Michael Etzensperger developed an interest in sculpture during a stay in Brussels, where he discovered a book by the conceptual artist Marcel Broodthaers and photographer Julien Coulommiers, Statues de Bruxelles, which showed the city’s abundant sculptures from unusual angles – coincidentally taking the very approach that Wölfflin so passionately attacked. The publication inspired Etzensperger to search for unusual and playful ways to register sculpture that would highlight the photographic illusionism at work via that very act of the representation – the slippery interplay of sculpture’s physicality and the flat, surface qualities of photography.

Hence, it is no surprise that Wölfflin’s dogmatic, yet persuasively argued essay piqued Etzensperger’s  interest when he chanced upon it as part of his research on interdisciplinary practice. Etzensperger picked up on the fact that at the heart of Wölfflin’s treatise was the proliferation of photographic art books that existed around the turn of the century – status symbols for a bourgeois audience keen to display their education and cultural sensibilities. Etzensperger began to collect early twentieth century photobooks on sculpture and used them as source material for collages that he would then rephotograph.
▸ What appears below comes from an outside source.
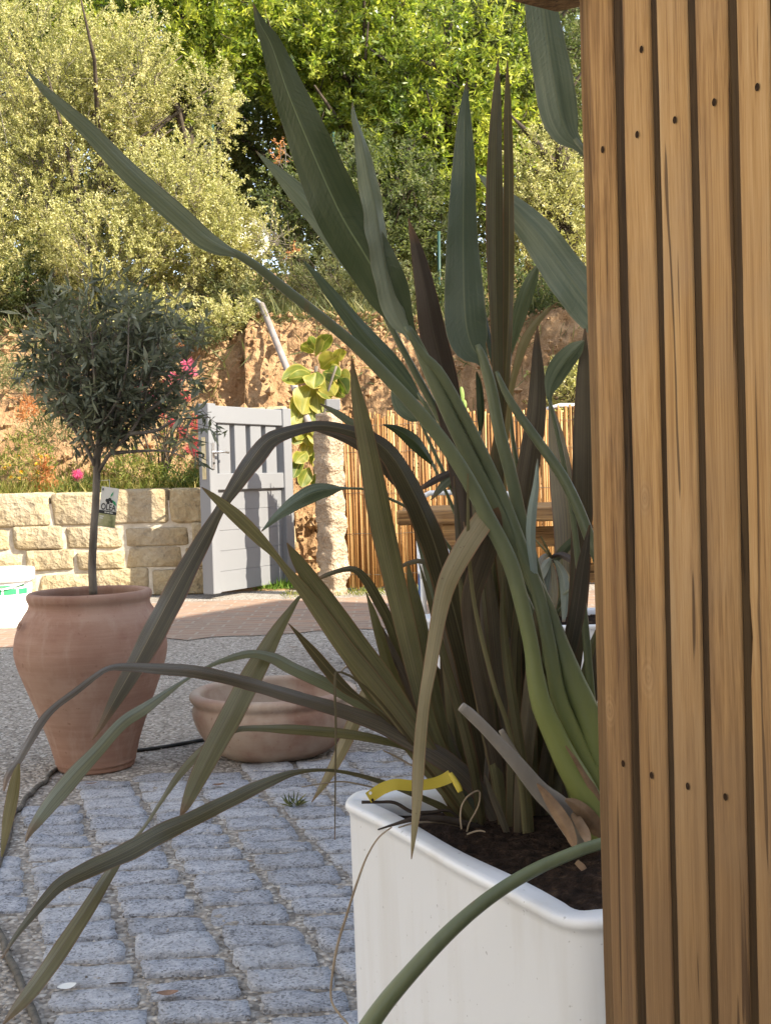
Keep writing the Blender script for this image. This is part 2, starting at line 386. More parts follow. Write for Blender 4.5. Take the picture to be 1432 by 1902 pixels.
M = dict(
    gravel=m_gravel(), granite=m_granite(),
    batten=m_wood('dark_batten', dark=.15, grey=.1), tablewood=m_wood('table_wood', dark=1.25, grey=.5, axis=0, low_shade=False),
    bank=m_rock('earth_bank', [(.3, (.15, .085, .042)), (.46, (.28, .17, .088)), (.6, (.37, .24, .13)), (.8, (.45, .32, .19))], 4.0, 1.0),
    stone=m_rock('wall_stone', [(.28, (.22, .16, .09)), (.48, (.37, .29, .17)), (.6, (.46, .375, .235)), (.8, (.55, .47, .33))], 3.2, 1.0, (.33, .30, .25)),
    mortar=noisy('lime_mortar', [(.35, (.42, .37, .29)), (.65, (.58, .53, .44))], 22, 6, .95, .1, .5, .006),
    postrock=m_rock('rough_granite', [(.3, (.22, .16, .11)), (.5, (.40, .31, .22)), (.75, (.60, .50, .38))], 9, .9),
    terra=m_terra('terracotta'), terra2=m_terra('pale_terracotta', 1.0, .95, (.42, .34, .265)),
    white=m_paint('white_resin', (.72, .735, .75), .40, .55, (.52, .49, .43), .4, 5),
    gate=m_paint('grey_gate_paint', (.18, .185, .195), .40, .15, (.26, .26, .26)),
    soil=noisy('potting_soil', [(.3, (.010, .007, .005)), (.55, (.035, .022, .015)), (.75, (.10, .065, .042))], 70, 8, .95, .1, .9, .02, 90),
    bark=noisy('grey_bark', [(.3, (.09, .075, .06)), (.6, (.20, .175, .145)), (.8, (.28, .25, .21))], 30, 6, .9, .1, .6, .006, 40, (1, 1, .25)),
    darkbark=noisy('dark_bark', [(.3, (.035, .027, .02)), (.7, (.10, .08, .06))], 12, 6, .9, .1, .6, .01),
    metal=noisy('worn_steel', [(.3, (.34, .34, .35)), (.7, (.55, .55, .56))], 20, 4, .35, .5, .05, .002, metal=.85),
    brass=noisy('brass_plate', [(.3, (.46, .38, .22)), (.7, (.62, .54, .36))], 30, 3, .4, .5, .03, .002, metal=.6),
    black=noisy('black_rubber', [(.3, (.012, .014, .014)), (.7, (.05, .05, .045))], 30, 4, .6, .3, .1, .002),
    hose=noisy('grey_conduit', [(.3, (.045, .043, .038)), (.7, (.15, .135, .11))], 60, 4, .8, .2, .2, .002),
    screwbrown=noisy('rusty_screw_hole', [(.3, (.018, .011, .007)), (.7, (.05, .030, .018))], 300, 3, .9, .05, 0),  # dark brown of the small screw heads
    plaster=noisy('ochre_plaster', [(.3, (.52, .42, .30)), (.7, (.62, .52, .39))], 3, 6, .9, .1, .3, .004, 60),
    glass=noisy('dark_glass', [(.3, (.02, .025, .03)), (.7, (.03, .035, .04))], 2, 2, .06, .5, 0),
    shutter=m_paint('blue_grey_shutter', (.25, .31, .35), .5, .2),
    plastic=m_paint('white_plastic', (.78, .78, .76), .45, .25, (.5, .45, .35)),
    green=m_paint('green_print', (.03, .30, .12), .5, .2),
    greensteel=m_paint('green_painted_steel', (.012, .05, .04), .5, .15),
    yellow=m_paint('yellow_plastic_tag', (.50, .39, .045), .45, .25, (.45, .34, .05)),
    card=m_paint('printed_card', (.62, .60, .54), .5, .1), ink=m_paint('black_ink', (.03, .03, .028), .6, 0),
    olivepic=noisy('printed_olive_photo', [(.3, (.06, .09, .03)), (.5, (.34, .33, .16)), (.7, (.55, .50, .36))], 26, 5, .5, .3, 0),
    blue=m_paint('blue_fabric', (.03, .10, .26), .8, .15), brick=None,
    dry=noisy('dry_brown_leaf', [(.3, (.10, .06, .04)), (.6, (.22, .13, .085)), (.8, (.32, .20, .14))], 40, 4, .7, .2, .3, .003),
    shell=noisy('white_chip', [(.3, (.6, .6, .56)), (.7, (.75, .75, .71))], 30, 3, .7, .2, .2, .003),
)
def m_brick():
    t = NT('clay_paver'); v = t.coord('Object'); b = t.n('TexBrick', Vector=v, Scale=1.0)
    b.inputs['Brick Width'].default_value = .21; b.inputs['Row Height'].default_value = .105; b.inputs['Mortar Size'].default_value = .008
    b.inputs['Color1'].default_value = (.31, .185, .12, 1); b.inputs['Color2'].default_value = (.21, .155, .12, 1); b.inputs['Mortar'].default_value = (.30, .26, .21, 1)
    n = t.noise(v, 9, 6, .65); c = t.mix(t.mr(n, .42, .62, 0, .75), b.outputs[0], (.28, .22, .17)); c = t.mix(t.mr(t.noise(v, 70, 3), .55, .7, 0, .5), c, (.2, .13, .09))
    return t.bsdf(c, .9, .15, t.bump(t.math('ADD', t.noise(v, 60, 4), t.math('MULTIPLY', b.outputs[1], -1.5)), .5, .006))
M['brick'] = m_brick()
M['phorm'] = blade_mat('bronze_flax_leaf', [(.25, (0.043, 0.034, 0.018)), (.42, (0.091, 0.081, 0.040)), (.55, (0.140, 0.131, 0.064)), (.72, (0.215, 0.186, 0.095))], (.17, .14, .085), (.19, .085, .05), .14, .40, .028, .06, 30, spots=.35)
M['phormdark'] = blade_mat('dark_flax_leaf', [(.25, (0.041, 0.028, 0.021)), (.45, (0.081, 0.063, 0.044)), (.6, (0.122, 0.102, 0.062)), (.8, (0.204, 0.167, 0.097))], (.09, .07, .05), (.12, .05, .035), .12, .42, .025, .05, 26, spots=.3)
M['phormpale'] = blade_mat('pale_flax_leaf', [(.25, (0.078, 0.063, 0.032)), (.45, (0.143, 0.120, 0.060)), (.6, (0.198, 0.166, 0.085)), (.8, (0.258, 0.212, 0.120))], (.27, .21, .11), (.24, .105, .05), .18, .42, .03, .08, 22, spots=.5)
M['phormpurple'] = blade_mat('purple_flax_leaf', [(.25, (0.064, 0.053, 0.039)), (.45, (0.116, 0.097, 0.073)), (.6, (0.165, 0.143, 0.106)), (.8, (0.231, 0.198, 0.136))], (.14, .105, .085), (.15, .06, .045), .08, .36, .03, .06, 20)
M['phormgreen'] = blade_mat('green_flax_leaf', [(.25, (0.057, 0.069, 0.046)), (.45, (0.109, 0.124, 0.086)), (.6, (0.161, 0.172, 0.121)), (.8, (0.241, 0.236, 0.149))], (.12, .12, .08), (.15, .085, .055), .14, .38, .03, .06, 22)
M['strel'] = blade_mat('bird_of_paradise_leaf', [(.25, (0.030, 0.046, 0.028)), (.45, (0.060, 0.083, 0.049)), (.6, (0.092, 0.117, 0.071)), (.8, (0.144, 0.167, 0.103))], (.14, .16, .08), (.10, .10, .06), .14, .38, .022, .02, 12, 60, .4)
M['strelgrey'] = blade_mat('grey_green_leaf_underside', [(.25, (0.067, 0.090, 0.060)), (.45, (0.112, 0.140, 0.095)), (.6, (0.159, 0.186, 0.128)), (.8, (0.230, 0.253, 0.172))], (.16, .18, .11), (.20, .19, .13), .12, .42, .03, .03, 14, 60, .4)
M['streldark'] = blade_mat('dark_paddle_leaf', [(.25, (.020, .032, .014)), (.5, (.038, .055, .024)), (.8, (.065, .082, .038))], (.18, .22, .11), (.06, .06, .035), .13, .36, .020, .02, 12, 60, .35)
M['spear'] = blade_mat('bluish_spear_leaf', [(.3, (.18, .225, .21)), (.6, (.24, .29, .265))], (.22, .27, .24), (.2, .24, .22), .1, .4, .02, .03, 10)
M['ash'] = blade_mat('ash_green_leaf', [(.25, (.10, .115, .085)), (.5, (.17, .185, .14)), (.75, (.24, .25, .195))], (.2, .2, .14), (.2, .17, .11), .12, .42, .03, .05, 18)
def m_stalk(name, lo, hi, warm):
    t = NT(name); c = t.n('TexCoord'); sp = t.n('SeparateXYZ', Vector=c.outputs['UV']); o = t.coord('Object', (1, 1, .2))
    n = t.noise(o, 60, 4, .6); n2 = t.noise(o, 9, 3)
    col = t.ramp(t.math('ADD', t.math('MULTIPLY', n, .4), t.math('MULTIPLY', n2, .6)), [(.3, lo), (.65, hi)])
    col = t.mix(t.math('MULTIPLY', t.mr(sp.outputs[1], .60, .82), .9), col, warm)
    col = t.mix(t.mr(t.noise(o, 32, 3), .66, .72, 0, .6), col, (.16, .11, .05))
    return t.bsdf(col, .38, .4, t.bump(n, .15, .002), 0, .08)
M['stalk'] = m_stalk('leaf_stalk', (.092, .108, .056), (.145, .165, .085), (.20, .225, .062))
M['stalkgreen'] = m_stalk('drooping_stalk', (.088, .108, .058), (.140, .162, .086), (.13, .155, .075))
M['sheath'] = m_stalk('stalk_sheath', (.14, .165, .06), (.215, .235, .09), (.19, .195, .06))
M['deadstalk'] = noisy('dead_grey_stalk', [(.3, (.17, .15, .125)), (.6, (.30, .27, .23)), (.8, (.36, .33, .29))], 10, 6, .8, .2, .35, .003, 50, (1, 1, .3))
M['sheathdry'] = noisy('dry_papery_sheath', [(.3, (.10, .06, .035)), (.6, (.26, .17, .10)), (.8, (.38, .27, .17))], 20, 6, .75, .2, .4, .003, 60)
M['drystrand'] = noisy('dry_strand', [(.3, (.20, .15, .10)), (.7, (.38, .31, .22))], 20, 4, .7, .2, .2, .002)
M['darkstrand'] = noisy('dark_dry_strand', [(.3, (.03, .022, .018)), (.7, (.09, .07, .055))], 20, 4, .7, .2, .2, .002)
M['oliveleaf'] = leafy('olive_leaf', [(.15, (0.055, 0.066, 0.047)), (.4, (0.108, 0.121, 0.085)), (.62, (0.186, 0.204, 0.145)), (.85, (0.331, 0.344, 0.248))], .2, .5, .3)
M['shrubleaf'] = leafy('pale_shrub_leaf', [(.15, (.10, .105, .035)), (.4, (.28, .28, .10)), (.62, (.48, .45, .20)), (.82, (.58, .53, .28)), (.97, (.50, .29, .14))], .34, .5, .3)
M['treeleaf'] = leafy('bright_tree_leaf', [(.15, (0.042, 0.072, 0.014)), (.4, (0.120, 0.174, 0.029)), (.62, (0.276, 0.318, 0.054)), (.85, (0.504, 0.492, 0.102))], .42, .35, .5, 1.6)
M['treeleaf2'] = leafy('dull_tree_leaf', [(.15, (.035, .052, .022)), (.4, (.080, .105, .042)), (.62, (.14, .165, .07)), (.85, (.24, .24, .11))], .45, .5, .3, 1.5)
M['broom'] = leafy('wispy_leaf', [(.15, (.055, .070, .035)), (.5, (.13, .15, .07)), (.85, (.24, .22, .10))], .35, .6, .2)
M['rubber'] = blade_mat('rubber_plant_leaf', [(.25, (.085, .125, .018)), (.5, (.17, .205, .028)), (.75, (.33, .29, .045))], (.40, .36, .10), (.56, .47, .13), .42, .5, .04, .10, 8)
M['grass'] = leafy('meadow_grass', [(.15, (.055, .085, .018)), (.4, (.12, .15, .03)), (.62, (.22, .22, .06)), (.85, (.36, .30, .12))], .40, .6, .2, 1.5)
M['lawn'] = leafy('short_lawn', [(.15, (.08, .16, .02)), (.6, (.16, .28, .04)), (.9, (.26, .34, .07))], .4, .6, .2, 1.5)
M['bottleleaf'] = leafy('narrow_green_leaf', [(.15, (.04, .075, .02)), (.5, (.10, .15, .04)), (.85, (.21, .22, .07))], .4, .5, .3, 1.5)
M['pink'] = leafy('pink_stamens', [(.1, (.48, .03, .14)), (.5, (.70, .08, .26)), (.9, (.80, .22, .40))], .35, .6, .2, 1.2)
M['redpink'] = leafy('red_stamens', [(.1, (.38, .02, .05)), (.5, (.58, .05, .10)), (.9, (.72, .16, .22))], .35, .6, .2, 1.2)
M['orange'] = leafy('orange_petal', [(.1, (.62, .30, .02)), (.5, (.75, .42, .03)), (.9, (.75, .55, .1))], .3, .6, .2, 1.2)
M['copper'] = leafy('copper_shoot', [(.1, (.36, .12, .05)), (.5, (.50, .20, .08)), (.9, (.55, .30, .14))], .35, .6, .2, 1.2)
M['cactus'] = leafy('cactus_pad', [(.1, (.16, .24, .06)), (.5, (.26, .34, .10)), (.9, (.36, .42, .16))], .1, .6, .2)
def m_reed():
    t = NT('reed_cane'); a = t.attr('tint'); v = t.coord('Object', (1, 1, .15)); n = t.noise(v, 40, 5)
    c = t.ramp(t.math('ADD', t.math('MULTIPLY', a, .65), t.math('MULTIPLY', n, .35)), [(.15, (.17, .075, .025)), (.4, (.36, .18, .06)), (.62, (.50, .28, .10)), (.85, (.66, .46, .21))])
    return t.bsdf(c, .55, .3, t.bump(n, .2, .002), 0, .3, t.mix(1.0, c, (1.2, .95, .5), 'MULTIPLY'))
M['reed'] = m_reed()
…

Reinterpreting Wölfflin’s text, Etzensperger creates new, fictional sculptures from already ‘standardised’ reproductions, cannily shifting back and forth between three-and two-dimensionality and pushing photography’s illusionism one step further into the virtual.

In eight large-format black and white photographs, Etzensperger stages delirious variations on iconic sculptural topoi. In Clothing, he shows a headless figure submerged in a waterfall of folded fabric. Whereas in classic sculpture the arrangement of folds is a discreet sign of mastery, Etzensberger transforms it into an all-encompassing excessive swirl at odds with any classical ideal. The same happens to the limbs of lovers that resolve into a fleshy wheel turning upon itself. In Torso 1-3, classical torsos, epitomes of measured beauty, are cut up into strangely disfigured shapes that are reminiscent of Expressionism’s violent, fractured representations of the human body, while the edgily collaged fragments of the breastfeeding Virgin Mary seem to nod to Cubism. In Atlas and Stone, Etzensperger tackles the perennial question of the relationship between stone and sculpture. But whereas in a standard narrative the sculptor heroically masters the slab of stone, here its weight and materiality reasserts itself in Etzensperger’s collage, defeating the will to form. They expose sculpture as illusionary a medium as photography.
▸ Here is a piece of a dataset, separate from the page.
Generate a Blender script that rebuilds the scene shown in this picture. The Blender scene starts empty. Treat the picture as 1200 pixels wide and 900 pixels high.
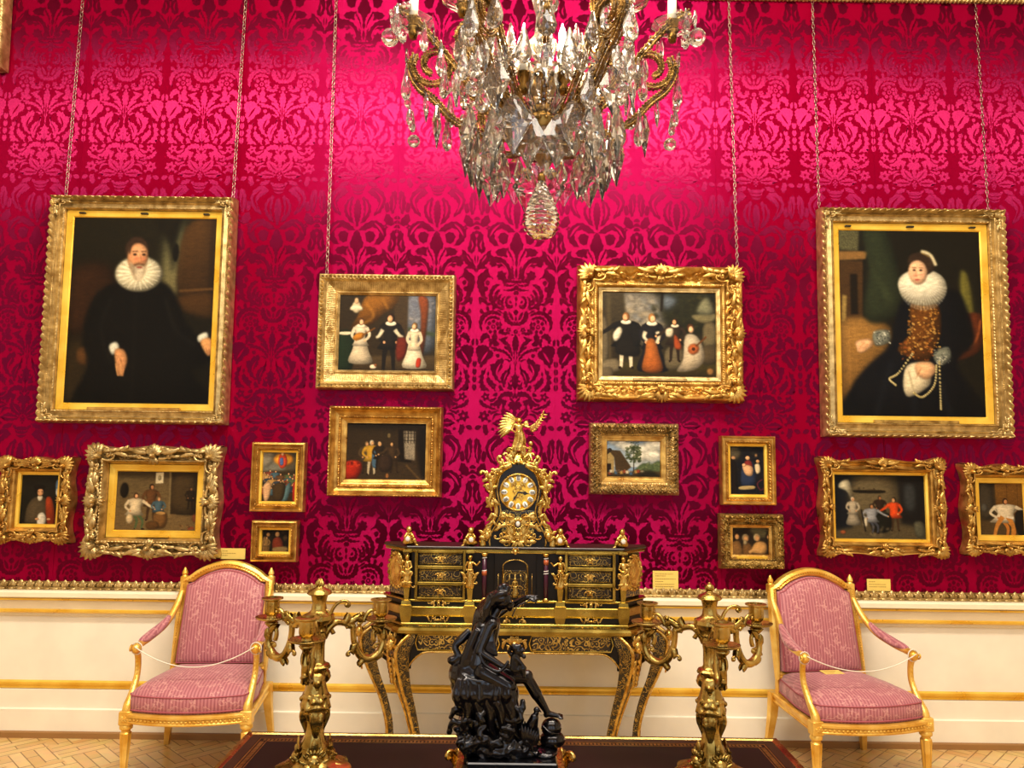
import bpy, bmesh, math, random
import numpy as np
from mathutils import Vector, Matrix, Euler
C = bpy.context.scene.collection
PI = math.pi
random.seed(7)

# ------------------------------------------------------------------ camera model (1200 x 900)
CAM = Vector((0.0, -4.585, 1.60)); FOC = 900.0
PITCH = math.atan(90/900.0); ROLL = 0.0128
_F = Vector((0, math.cos(PITCH), math.sin(PITCH)))
_R0 = Vector((1, 0, 0)); _U0 = Vector((0, -math.sin(PITCH), math.cos(PITCH)))
_R = _R0*math.cos(ROLL) + _U0*math.sin(ROLL)
_U = _U0*math.cos(ROLL) - _R0*math.sin(ROLL)
def P(px, py, Y=0.0):
    """world point on the vertical plane y = Y seen at a photograph pixel"""
    d = _F + _R*((px-600)/FOC) + _U*((450-py)/FOC)
    t = (Y - CAM.y)/d.y
    return CAM + d*t

# ------------------------------------------------------------------ colours and materials
def lin(c):
    return c/12.92 if c <= 0.04045 else ((c+0.055)/1.055)**2.4
def hx(s):
    s = s.lstrip('#')
    return tuple(lin(int(s[i:i+2], 16)/255) for i in (0, 2, 4)) + (1.0,)
def newmat(name):
    m = bpy.data.materials.new(name); m.use_nodes = True
    nt = m.node_tree; b = nt.nodes['Principled BSDF']
    return m, nt, b
def N(nt, typ, **kw):
    n = nt.nodes.new(typ)
    for k, v in kw.items():
        if k in n.inputs: n.inputs[k].default_value = v
        else: setattr(n, k, v)
    return n
def L(nt, a, b): nt.links.new(a, b)
def setp(b, **kw):
    for k, v in kw.items(): b.inputs[k.replace('_', ' ')].default_value = v
def ramp(nt, fac, stops, interp='LINEAR'):
    r = nt.nodes.new('ShaderNodeValToRGB'); r.color_ramp.interpolation = interp
    els = r.color_ramp.elements
    while len(els) < len(stops): els.new(0.5)
    for e, (p, c) in zip(els, stops): e.position = p; e.color = c
    if fac is not None: L(nt, fac, r.inputs['Fac'])
    return r
def texco(nt, scale=(1, 1, 1), kind='Object'):
    t = nt.nodes.new('ShaderNodeTexCoord'); m = nt.nodes.new('ShaderNodeMapping')
    m.inputs['Scale'].default_value = scale
    L(nt, t.outputs[kind], m.inputs['Vector'])
    return m.outputs['Vector']
def plain(name, col, rough=0.5, metal=0.0, spec=None, coat=0.0):
    m, nt, b = newmat(name)
    setp(b, Base_Color=hx(col), Roughness=rough, Metallic=metal)
    if spec is not None: b.inputs['Specular IOR Level'].default_value = spec
    if coat: b.inputs['Coat Weight'].default_value = coat
    return m
def metal(name, c1, c2, rough=0.3, nscale=14, bump=0.25, bscale=90, rvar=0.12, met=1.0):
    m, nt, b = newmat(name)
    v = texco(nt)
    n = N(nt, 'ShaderNodeTexNoise', Scale=nscale, Detail=4.0); L(nt, v, n.inputs['Vector'])
    r = ramp(nt, n.outputs['Fac'], [(0.32, hx(c1)), (0.68, hx(c2))])
    L(nt, r.outputs['Color'], b.inputs['Base Color'])
    setp(b, Metallic=met)
    mr = N(nt, 'ShaderNodeMapRange'); mr.inputs['To Min'].default_value = max(0.05, rough-rvar); mr.inputs['To Max'].default_value = rough+rvar
    L(nt, n.outputs['Fac'], mr.inputs['Value']); L(nt, mr.outputs['Result'], b.inputs['Roughness'])
    if bump:
        n2 = N(nt, 'ShaderNodeTexNoise', Scale=bscale, Detail=3.0); L(nt, v, n2.inputs['Vector'])
        bp = N(nt, 'ShaderNodeBump', Strength=bump, Distance=0.004); L(nt, n2.outputs['Fac'], bp.inputs['Height'])
        L(nt, bp.outputs['Normal'], b.inputs['Normal'])
    return m
M = {}
M['gilt'] = metal('gilt_wood', '#a07030', '#dfb562', 0.32, 18, 0.45, 160, 0.12, 0.82)
M['gilt_pale'] = metal('pale_gilt_wood', '#9a7c48', '#dcc084', 0.34, 22, 0.5, 170, 0.12, 0.80)
M['gilt_dull'] = metal('worn_gilt_wood', '#80622f', '#c9a65c', 0.38, 26, 0.6, 140, 0.12, 0.8)
M['gilt_bright'] = metal('burnished_gilt', '#e3ac2c', '#fad35a', 0.30, 6, 0.1, 60, 0.10, 0.5)
M['chair_gilt'] = metal('chair_gilding', '#dfa636', '#f9d472', 0.34, 12, 0.25, 110, 0.12, 0.62)
M['ormolu'] = metal('gilt_bronze', '#a37a30', '#e4c270', 0.27, 30, 0.3, 150)
M['brass'] = metal('brass_edging', '#8c7634', '#c9af58', 0.24, 9, 0.08, 60)
M['old_bronze'] = metal('old_gilt_bronze', '#80662e', '#cdac60', 0.27, 20, 0.25, 120)
M['dark_bronze'] = metal('black_bronze', '#0d0b10', '#1b181d', 0.22, 12, 0.2, 70, 0.08, 0.75)
M['dark_bronze'].node_tree.nodes['Principled BSDF'].inputs['Coat Weight'].default_value = 0.5
M['lustre_bronze'] = metal('chandelier_bronze', '#4a3618', '#a98345', 0.3, 40, 0.2, 150)
M['steel_chain'] = metal('chain_metal', '#7a5e58', '#b09488', 0.35, 30, 0.0)
M['ebony'] = plain('ebony_veneer', '#120d0a', 0.30, spec=0.3)
M['plum'] = plain('plum_enamel', '#3c0f2c', 0.3)
M['white_enamel'] = plain('white_enamel', '#e9e6dc', 0.25)
M['ink'] = plain('black_ink', '#14110f', 0.5)
M['cameo'] = plain('cameo_stone', '#d9d2c8', 0.35)
M['jasper'] = plain('red_jasper', '#a8532f', 0.3)
M['card'] = plain('label_card', '#e8c765', 0.6)
M['card_ink'] = plain('label_ink', '#8a6c2c', 0.7)
M['cord'] = plain('white_cord', '#e8dccb', 0.7)
M['piping'] = plain('rose_piping', '#a44f5a', 0.7)
M['candle'] = plain('candle_sleeve', '#f4ead8', 0.5)
M['dark_wood'] = plain('dark_wood', '#23130c', 0.35)
M['black_plaque'] = plain('black_plaque', '#1a140c', 0.4)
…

The illusionism of a sculpture’s photograph is always a second-degree experience that loses any vestiges of referentiality in Etzensperger’s collage. These questions also resurface in two mini-series, Nike and Discobolus. By partially cutting out several reproductions of the Nike of Samothrace and arranging them in a manner suggesting that the goddess is literally stepping of the page, Etzensperger refers to countless animated film scenes in which characters step off the stage set, thus cajoling the venerable Nike into a cartoon-like scenario. In Discobolus, Etzensperger approaches the question of reproduction from two angles. This relief of a disk thrower is considered one of two masterpieces by the ancient Greek sculptor Myron of Eleutherae, several copies of which are extant while the original has disappeared.

Before the invention of photography, sculpture was disseminated by means of copies, which were highly-sought after. The cult of the original enters rather late, further abetted by the rise of photography, which took over the function of the copy. In line with this, Etzensperger produced seven photographs of different copies of the disk thrower, which all conform to Wölfflin’s standards, yet are photographed from oblique perspectives and therefore suggest spatial movement as if to poke fun of the reproduction’s proper intent.

As a result, Normal Viewpoint, No Other Than The Direct Frontal View engages in both a dialogue with photography and art history, highlighting their points of intersection as first outlined in Wölfflin’s essay. It plays out sculpture’s simulcra against that of photography, creating a hall of mirrors where various means of reproductions reflect off each other. Yet by highlighting artifice, the original referent, the human body, comes back into focus. Since antiquity Western sculpture has defined our ideals of the body beautiful, which have frequently come under attack and reconsideration in various twentieth century art movements. Ultimately, Etzensperger uses photographic fragments of classical sculptures to create gently subversive counterparts, informed by modernism’s reframing of the human figure by way of fragmentation and distortion. Etzensperger superimposes the two contrasting approaches in his photographs and thus stimulates questions about this radical break in art history and, just as importantly, on the status of sculpture today.

All images courtesy of the artist. © Michael Etzensperger (Installation View: Michael Etzensperger & Sarah Hablützel)


Martin Jaeggi is a Swiss-based critic and curator. He is a lecturer in the Department of Art and Media at Zurich University of Arts.